B: Dovremmo chiederlo a Scaglia, i testi li scrive lui. Comunque ‘La Rivoluzione del Giorno Prima’, secondo me, ha un testo molto bello. Andrea Scaglia scriveva già i testi anche ai tempi di Edda, di fatto avevamo due cantanti, però Edda cantava di più. Mi ricordo che all’epoca avevamo un manager che non capiva un cazzo, e che ci diceva che nelle band ci dovesse essere un cantante solo. Un’assurdità, se pensiamo a gruppi come i Kiss, che hanno quattro cantanti, o ai Beatles. Comunque, tornando all’uscita di Edda dal gruppo, la PolyGram ci aveva addirittura proposto un concorso per trovare un nuovo cantante, una cosa tristissima. Ad ogni modo, la voce di Edda era particolare, insostituibile, quindi l’unica strada, secondo noi, per rimpiazzarlo e andare avanti cercando di evitare il confronto con lui era arruolare una donna, oppure non sostituirlo affatto.
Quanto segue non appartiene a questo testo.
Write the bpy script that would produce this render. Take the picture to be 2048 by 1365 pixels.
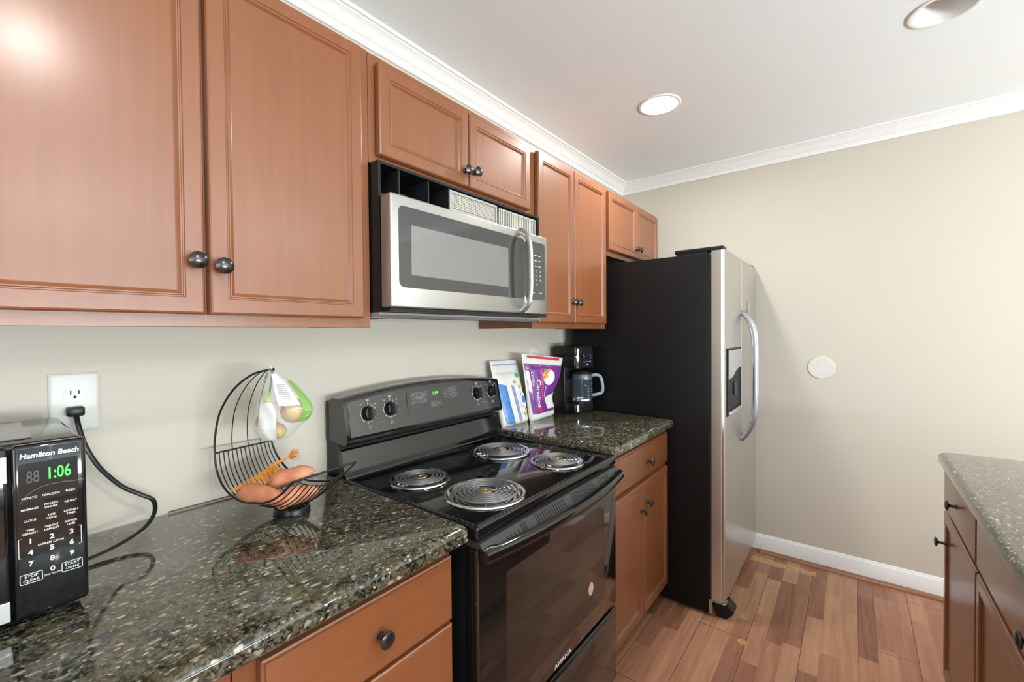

Così optammo per la seconda ipotesi, che non incontrò il favore della casa discografica e cambiammo anche manager. Arrivammo, nel ‘99, a produrre ‘Bahamas’ con fatica, fu un parto molto difficile e posso considerarlo quasi un disco solista di Scaglia nel senso che ci ha spinto in una direzione molto diversa e lontana da quella classica dei Ritmo.
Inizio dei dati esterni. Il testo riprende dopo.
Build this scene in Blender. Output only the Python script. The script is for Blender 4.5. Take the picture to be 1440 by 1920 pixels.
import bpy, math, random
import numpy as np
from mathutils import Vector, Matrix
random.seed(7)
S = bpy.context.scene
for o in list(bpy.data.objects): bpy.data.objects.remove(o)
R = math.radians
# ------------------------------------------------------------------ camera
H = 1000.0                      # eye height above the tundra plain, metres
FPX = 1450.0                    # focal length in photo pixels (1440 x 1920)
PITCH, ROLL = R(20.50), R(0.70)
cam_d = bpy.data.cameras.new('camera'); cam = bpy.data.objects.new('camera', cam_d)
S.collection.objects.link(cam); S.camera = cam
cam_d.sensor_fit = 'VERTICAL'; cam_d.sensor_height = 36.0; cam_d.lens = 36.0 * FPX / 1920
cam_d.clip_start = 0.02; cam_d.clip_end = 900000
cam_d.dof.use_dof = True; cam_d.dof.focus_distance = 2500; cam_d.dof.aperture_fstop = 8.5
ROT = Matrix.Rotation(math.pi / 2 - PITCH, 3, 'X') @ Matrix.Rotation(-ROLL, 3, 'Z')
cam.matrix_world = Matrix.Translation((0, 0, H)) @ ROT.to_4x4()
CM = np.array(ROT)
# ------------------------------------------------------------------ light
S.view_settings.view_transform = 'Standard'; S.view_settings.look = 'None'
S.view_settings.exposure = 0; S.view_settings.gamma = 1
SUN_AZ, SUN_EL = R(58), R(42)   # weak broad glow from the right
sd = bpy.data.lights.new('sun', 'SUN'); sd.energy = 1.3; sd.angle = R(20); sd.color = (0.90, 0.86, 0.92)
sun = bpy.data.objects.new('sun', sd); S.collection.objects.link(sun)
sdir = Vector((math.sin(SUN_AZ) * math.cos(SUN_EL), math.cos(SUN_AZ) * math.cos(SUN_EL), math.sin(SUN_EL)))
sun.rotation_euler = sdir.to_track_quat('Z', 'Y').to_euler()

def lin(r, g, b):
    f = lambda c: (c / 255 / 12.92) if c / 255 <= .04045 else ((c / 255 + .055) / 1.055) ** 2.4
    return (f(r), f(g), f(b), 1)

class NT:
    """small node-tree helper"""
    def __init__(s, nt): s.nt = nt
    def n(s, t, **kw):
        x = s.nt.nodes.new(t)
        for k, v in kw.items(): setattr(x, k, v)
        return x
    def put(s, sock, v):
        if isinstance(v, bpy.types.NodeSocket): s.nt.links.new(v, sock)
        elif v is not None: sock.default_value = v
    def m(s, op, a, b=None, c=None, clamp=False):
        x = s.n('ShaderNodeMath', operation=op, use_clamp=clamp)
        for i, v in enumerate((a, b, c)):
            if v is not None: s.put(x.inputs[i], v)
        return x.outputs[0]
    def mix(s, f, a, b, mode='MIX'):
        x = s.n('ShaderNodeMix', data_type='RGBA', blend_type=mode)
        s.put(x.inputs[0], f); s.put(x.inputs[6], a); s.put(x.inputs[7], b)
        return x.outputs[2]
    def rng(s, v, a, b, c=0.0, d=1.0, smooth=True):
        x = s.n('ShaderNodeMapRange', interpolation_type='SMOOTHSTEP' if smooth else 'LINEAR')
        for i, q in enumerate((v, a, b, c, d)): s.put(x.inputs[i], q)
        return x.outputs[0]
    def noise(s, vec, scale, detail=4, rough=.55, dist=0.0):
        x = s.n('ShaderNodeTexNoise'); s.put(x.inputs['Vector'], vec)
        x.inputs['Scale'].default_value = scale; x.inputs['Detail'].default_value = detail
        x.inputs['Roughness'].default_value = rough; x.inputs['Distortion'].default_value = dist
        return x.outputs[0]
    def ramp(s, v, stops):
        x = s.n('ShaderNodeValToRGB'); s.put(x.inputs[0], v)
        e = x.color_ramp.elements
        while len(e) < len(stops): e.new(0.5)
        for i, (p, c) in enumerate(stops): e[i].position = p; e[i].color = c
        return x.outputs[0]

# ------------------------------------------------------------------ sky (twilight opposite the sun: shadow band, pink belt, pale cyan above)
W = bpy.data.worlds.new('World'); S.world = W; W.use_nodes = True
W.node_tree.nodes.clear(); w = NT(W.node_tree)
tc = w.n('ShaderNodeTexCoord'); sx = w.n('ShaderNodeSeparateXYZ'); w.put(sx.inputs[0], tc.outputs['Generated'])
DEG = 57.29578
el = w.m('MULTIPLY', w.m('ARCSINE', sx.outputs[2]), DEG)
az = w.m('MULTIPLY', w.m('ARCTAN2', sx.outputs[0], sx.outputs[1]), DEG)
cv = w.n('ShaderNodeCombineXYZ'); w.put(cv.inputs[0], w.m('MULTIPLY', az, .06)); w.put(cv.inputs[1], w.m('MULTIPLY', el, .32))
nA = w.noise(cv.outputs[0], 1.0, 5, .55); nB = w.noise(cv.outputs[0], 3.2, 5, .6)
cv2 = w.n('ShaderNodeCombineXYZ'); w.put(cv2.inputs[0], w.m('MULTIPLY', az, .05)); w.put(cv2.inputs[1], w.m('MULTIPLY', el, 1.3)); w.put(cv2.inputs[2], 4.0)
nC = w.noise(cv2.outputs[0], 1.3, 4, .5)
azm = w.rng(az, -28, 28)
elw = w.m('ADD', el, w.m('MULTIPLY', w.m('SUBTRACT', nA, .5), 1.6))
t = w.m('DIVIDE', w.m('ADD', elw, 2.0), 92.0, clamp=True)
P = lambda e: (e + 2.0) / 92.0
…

FR: Per distaccarsi il più possibile da un eventuale confronto con Edda.
B: Può essere. All’epoca, comunque, nessuno si sarebbe aspettato un disco così dai Ritmo Tribale.
FR: È, comunque, un gran bel disco.
B: Lo è, assolutamente. Però, in quel momento storico, ha decretato la nostra fine.
FR: Il solito discorso dei fan di vecchia data che sono poco inclini al cambiamento.
B: Beh, sì, a maggior ragione quando il cambiamento è così radicale.
FR: Per assurdo, però, ‘Bahamas’ ha sonorità più vicine a quelle di moda oggi, rimane un disco molto moderno, pur avendo vent’anni.
B: Sì, ‘Bahamas’ e anche ‘Psycorsonica’, sono i dischi che, nel tempo, hanno tenuto meglio. ‘Mantra’ si sente che è più datato, più dentro agli anni ‘90, dai quali non esce. Comunque ‘Bahamas’ doveva essere una ripartenza ed invece è stato uno stop, ormai era troppo tardi.
FR: Non è mai troppo tardi per ripartire, lo state facendo proprio ora. Tornando, appunto, al presente: le maschere del video de ‘La Rivoluzione del Giorno Prima’, che cosa rappresentano?
B: ‘La Rivoluzione del Giorno Prima’ è quella che non farai mai, le maschere sono il nostro alter ego, quello che vuole fare la rivoluzione, sono le nostre rogne, di cui ti vorresti liberare, ma che ti seguono di continuo.
FR: Sia la canzone che il video ci sono piaciuti molto.
B: Scaglia con gli anni ha acquisito maggiore consapevolezza delle sue capacità e sta scrivendo delle belle cose. Non sono mai banali i suoi testi.
FR: I vostri fan avranno sicuramente apprezzato il vostro ritorno sulle scene.
B: Abbiamo dei fan davvero affezionati, siamo considerati una band di culto, quindi quelli che ci seguono sono pochi, ma ci vogliono veramente bene. Alcuni hanno trasmesso questa passione anche ai loro figli. Per me è un onore far parte di un gruppo che è considerato di culto.
FR: Come ci ha detto anche Federico Fiumani, per chi fa questo mestiere principalmente per passione e non per soldi, è la soddisfazione più grande.
B: Sicuramente. Non ho rancore per quello che è stato o non è stato con i Ritmo, sono contento di tutto quello che abbiamo fatto. Col senno di poi ho fatto un’analisi sul perché certe cose le abbiamo ottenute ed altre no, forse siamo stati un gruppo troppo mainstream per essere considerato indie, ma troppo alternativo per la massa. Ma è andata bene così.
FR: Anche secondo noi. Grazie mille Andrea, in bocca al lupo per tutto.